Okay, here we go again! For those who don't know, this post was removed off Instagram for "encouraging self-injury and self-harm". Understandable, but a very sad example to me at the lack of care to thoroughly read a post before removing it, and the current perspective of many people out there who's instant reaction is pain is bad. self-harm is bad. masochism or choosing pain is bad.


Not all people who self-harm do so as masochists, not by a long shot. But for those who do, we are left feeling alone and confused about our perspective and conflicting feelings. Society has given an amount of acceptance to pain through a sexual lens. But what about those not in a partnership or who aren't sexual masochists? Or maybe that fits perfectly sometimes, but that's not always the mood/mindset or reason behind us turning to physical pain.


The BDSM community has a great amount of resources nowadays on how to build trust, clear communication, become risk-aware, firm consent, safety protocols, after-care... all of these pillars are VITALLY important when it comes to building a healthy, fun, emotionally and physically safe BDSM dynamic or partnership. But if the same care and dedication was applied within the relationship with only ourselves, would the same rules not apply?


Would the same reverence, care, safety and loving acceptance not work wonders on the bleeding, ashamed hearts of many self-harmers - those who DO resonate with masochism on a physical level.

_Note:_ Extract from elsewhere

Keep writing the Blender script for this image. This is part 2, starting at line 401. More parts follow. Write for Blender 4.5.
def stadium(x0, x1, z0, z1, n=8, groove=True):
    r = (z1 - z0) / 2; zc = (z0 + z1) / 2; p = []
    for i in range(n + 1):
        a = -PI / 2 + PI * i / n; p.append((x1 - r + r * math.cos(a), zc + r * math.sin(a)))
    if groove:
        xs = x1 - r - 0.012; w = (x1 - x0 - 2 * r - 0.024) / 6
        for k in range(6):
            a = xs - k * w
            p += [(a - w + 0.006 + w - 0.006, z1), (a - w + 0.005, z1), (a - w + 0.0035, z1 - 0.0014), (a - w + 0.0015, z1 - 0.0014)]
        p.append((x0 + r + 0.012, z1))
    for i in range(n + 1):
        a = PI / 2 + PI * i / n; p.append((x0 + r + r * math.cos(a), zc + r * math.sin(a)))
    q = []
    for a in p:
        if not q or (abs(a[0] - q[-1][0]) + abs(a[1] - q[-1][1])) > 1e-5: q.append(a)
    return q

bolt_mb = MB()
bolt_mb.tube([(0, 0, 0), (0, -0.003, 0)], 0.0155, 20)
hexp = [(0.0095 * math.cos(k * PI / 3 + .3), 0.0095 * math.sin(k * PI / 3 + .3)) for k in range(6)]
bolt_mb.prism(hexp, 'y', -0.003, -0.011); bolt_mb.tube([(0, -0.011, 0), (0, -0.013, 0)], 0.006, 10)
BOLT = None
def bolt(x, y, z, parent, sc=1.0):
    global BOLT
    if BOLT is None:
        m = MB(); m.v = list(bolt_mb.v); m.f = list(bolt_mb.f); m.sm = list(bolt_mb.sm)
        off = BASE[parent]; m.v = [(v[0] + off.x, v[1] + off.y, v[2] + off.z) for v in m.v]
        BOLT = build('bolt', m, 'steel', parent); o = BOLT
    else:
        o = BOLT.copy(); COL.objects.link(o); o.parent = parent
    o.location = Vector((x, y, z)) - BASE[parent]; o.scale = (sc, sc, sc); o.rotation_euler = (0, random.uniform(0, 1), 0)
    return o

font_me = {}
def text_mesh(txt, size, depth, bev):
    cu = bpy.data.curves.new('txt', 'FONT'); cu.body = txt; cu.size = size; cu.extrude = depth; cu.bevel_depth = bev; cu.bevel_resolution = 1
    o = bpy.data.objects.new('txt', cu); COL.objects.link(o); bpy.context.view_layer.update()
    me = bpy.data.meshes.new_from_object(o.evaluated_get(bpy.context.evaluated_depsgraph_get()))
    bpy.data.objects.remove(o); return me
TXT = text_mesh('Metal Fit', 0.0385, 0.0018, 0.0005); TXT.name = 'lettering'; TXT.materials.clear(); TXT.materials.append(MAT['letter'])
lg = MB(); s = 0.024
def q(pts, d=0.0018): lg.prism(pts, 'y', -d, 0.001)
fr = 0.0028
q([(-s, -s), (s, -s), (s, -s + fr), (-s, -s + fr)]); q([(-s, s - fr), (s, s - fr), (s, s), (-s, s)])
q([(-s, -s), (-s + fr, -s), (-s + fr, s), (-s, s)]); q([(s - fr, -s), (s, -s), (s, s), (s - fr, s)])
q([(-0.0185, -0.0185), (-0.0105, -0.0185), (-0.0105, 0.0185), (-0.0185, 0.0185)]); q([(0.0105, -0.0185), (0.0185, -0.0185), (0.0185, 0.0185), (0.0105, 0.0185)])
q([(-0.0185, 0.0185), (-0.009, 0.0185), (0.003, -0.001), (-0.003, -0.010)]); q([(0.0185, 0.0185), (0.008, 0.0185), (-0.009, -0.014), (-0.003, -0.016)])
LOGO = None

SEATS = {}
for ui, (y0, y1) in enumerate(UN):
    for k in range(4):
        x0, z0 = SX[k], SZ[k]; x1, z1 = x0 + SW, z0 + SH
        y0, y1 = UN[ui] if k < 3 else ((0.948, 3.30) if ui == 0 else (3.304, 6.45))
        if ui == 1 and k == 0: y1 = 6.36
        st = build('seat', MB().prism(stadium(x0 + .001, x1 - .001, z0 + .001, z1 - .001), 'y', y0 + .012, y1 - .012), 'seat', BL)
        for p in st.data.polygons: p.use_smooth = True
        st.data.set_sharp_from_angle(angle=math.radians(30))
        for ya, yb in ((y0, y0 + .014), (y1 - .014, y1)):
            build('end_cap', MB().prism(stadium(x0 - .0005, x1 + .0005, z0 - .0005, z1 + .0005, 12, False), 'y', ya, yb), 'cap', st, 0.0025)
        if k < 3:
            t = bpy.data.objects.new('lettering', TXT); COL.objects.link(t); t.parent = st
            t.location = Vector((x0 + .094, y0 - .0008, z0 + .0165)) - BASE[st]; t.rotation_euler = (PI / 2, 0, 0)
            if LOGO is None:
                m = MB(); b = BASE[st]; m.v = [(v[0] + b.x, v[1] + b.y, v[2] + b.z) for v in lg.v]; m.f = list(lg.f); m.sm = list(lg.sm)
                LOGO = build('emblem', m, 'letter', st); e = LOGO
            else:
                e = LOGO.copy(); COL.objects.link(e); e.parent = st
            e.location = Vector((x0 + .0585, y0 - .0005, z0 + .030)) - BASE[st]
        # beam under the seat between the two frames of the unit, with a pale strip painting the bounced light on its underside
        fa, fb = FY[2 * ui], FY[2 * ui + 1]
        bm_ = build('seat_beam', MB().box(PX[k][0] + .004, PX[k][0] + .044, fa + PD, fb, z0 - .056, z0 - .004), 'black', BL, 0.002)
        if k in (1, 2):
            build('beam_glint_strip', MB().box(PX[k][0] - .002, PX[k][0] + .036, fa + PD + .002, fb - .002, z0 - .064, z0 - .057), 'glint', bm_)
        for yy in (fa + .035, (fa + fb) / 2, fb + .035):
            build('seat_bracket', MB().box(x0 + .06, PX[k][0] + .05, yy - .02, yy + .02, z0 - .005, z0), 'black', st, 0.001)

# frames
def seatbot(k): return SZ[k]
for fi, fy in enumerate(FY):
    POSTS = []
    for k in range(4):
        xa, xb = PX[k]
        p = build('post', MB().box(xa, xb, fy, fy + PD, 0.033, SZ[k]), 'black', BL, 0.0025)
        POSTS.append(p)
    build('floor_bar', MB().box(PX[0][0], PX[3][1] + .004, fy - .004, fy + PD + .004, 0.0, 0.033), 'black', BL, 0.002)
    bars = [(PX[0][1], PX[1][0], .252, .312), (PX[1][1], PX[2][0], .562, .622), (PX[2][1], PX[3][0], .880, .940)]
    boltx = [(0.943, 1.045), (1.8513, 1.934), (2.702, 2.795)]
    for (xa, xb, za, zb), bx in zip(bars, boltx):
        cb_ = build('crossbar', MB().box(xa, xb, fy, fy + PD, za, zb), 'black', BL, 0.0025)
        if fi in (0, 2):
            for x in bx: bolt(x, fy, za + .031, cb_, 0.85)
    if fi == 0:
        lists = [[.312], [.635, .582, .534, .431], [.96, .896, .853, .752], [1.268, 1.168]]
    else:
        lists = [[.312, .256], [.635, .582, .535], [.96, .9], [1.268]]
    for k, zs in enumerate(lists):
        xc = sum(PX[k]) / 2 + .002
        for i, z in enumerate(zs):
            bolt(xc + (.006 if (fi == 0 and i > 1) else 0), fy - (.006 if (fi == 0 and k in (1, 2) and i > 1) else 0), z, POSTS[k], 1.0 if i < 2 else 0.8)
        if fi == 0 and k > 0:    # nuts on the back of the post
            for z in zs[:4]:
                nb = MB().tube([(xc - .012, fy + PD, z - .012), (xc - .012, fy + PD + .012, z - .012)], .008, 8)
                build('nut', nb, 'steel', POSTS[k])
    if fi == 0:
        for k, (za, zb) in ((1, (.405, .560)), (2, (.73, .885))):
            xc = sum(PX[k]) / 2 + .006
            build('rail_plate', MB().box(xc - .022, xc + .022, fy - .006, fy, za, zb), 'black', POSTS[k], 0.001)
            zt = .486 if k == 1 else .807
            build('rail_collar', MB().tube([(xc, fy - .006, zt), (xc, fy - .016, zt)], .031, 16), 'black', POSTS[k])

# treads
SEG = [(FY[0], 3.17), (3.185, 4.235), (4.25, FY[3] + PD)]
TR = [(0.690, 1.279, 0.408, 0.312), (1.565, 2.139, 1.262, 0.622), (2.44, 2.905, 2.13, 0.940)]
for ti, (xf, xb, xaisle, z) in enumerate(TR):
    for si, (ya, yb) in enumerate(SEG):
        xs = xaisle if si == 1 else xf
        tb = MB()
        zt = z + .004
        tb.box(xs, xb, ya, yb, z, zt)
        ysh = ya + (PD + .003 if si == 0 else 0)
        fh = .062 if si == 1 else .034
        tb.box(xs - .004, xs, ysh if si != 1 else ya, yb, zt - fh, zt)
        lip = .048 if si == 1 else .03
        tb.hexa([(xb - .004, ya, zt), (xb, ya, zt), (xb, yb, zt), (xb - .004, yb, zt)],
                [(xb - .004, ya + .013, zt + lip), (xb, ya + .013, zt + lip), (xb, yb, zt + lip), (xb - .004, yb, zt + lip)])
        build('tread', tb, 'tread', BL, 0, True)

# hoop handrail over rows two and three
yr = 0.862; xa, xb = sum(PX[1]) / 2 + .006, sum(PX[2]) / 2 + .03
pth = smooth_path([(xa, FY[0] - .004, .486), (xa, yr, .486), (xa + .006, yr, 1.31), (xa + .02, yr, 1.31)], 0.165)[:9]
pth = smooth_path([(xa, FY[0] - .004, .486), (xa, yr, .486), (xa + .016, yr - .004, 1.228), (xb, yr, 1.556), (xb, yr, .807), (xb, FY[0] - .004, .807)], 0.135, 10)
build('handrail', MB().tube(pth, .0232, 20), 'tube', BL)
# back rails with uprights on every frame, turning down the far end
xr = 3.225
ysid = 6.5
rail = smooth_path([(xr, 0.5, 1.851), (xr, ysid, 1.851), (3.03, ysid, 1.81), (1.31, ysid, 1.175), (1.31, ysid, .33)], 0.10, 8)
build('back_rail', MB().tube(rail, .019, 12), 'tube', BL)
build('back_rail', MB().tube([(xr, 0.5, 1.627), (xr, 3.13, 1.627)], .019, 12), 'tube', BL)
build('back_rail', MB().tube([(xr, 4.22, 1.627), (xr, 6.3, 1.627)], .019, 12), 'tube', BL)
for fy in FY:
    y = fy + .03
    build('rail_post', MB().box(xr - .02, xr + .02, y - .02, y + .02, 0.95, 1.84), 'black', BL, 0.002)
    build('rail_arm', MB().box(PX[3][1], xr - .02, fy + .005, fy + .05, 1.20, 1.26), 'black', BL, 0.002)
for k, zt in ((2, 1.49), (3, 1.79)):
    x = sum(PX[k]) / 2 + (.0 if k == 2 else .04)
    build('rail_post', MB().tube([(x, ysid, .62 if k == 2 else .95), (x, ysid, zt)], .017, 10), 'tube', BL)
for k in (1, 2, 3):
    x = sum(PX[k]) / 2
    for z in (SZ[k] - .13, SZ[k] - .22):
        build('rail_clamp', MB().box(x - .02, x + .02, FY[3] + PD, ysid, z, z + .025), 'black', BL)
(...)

If our self-harm comes purely from an emotionally masochistic perspective and this is an act of punishment that one does not enjoy at all, then that is a whole different conversation.


That's why discernment and deep self-awareness are so important. That's why I've built this brand around "conscious" masochism... because we need to be honest with ourselves around where our masochism is a part of our genuine truth, and where its an unhealed part of ourselves that could be acknowledged, supported and then released and peacefully lived without.


That unique puzzle looks different for us all. One persons reasons are not the next persons reasons. But once we bring our masochistic tendencies into the light of our conscious awareness, we can start to shift and sort through the rubble and find out what actually feels good, right and true, and then learn ways to play with that part of us safely and mindfully.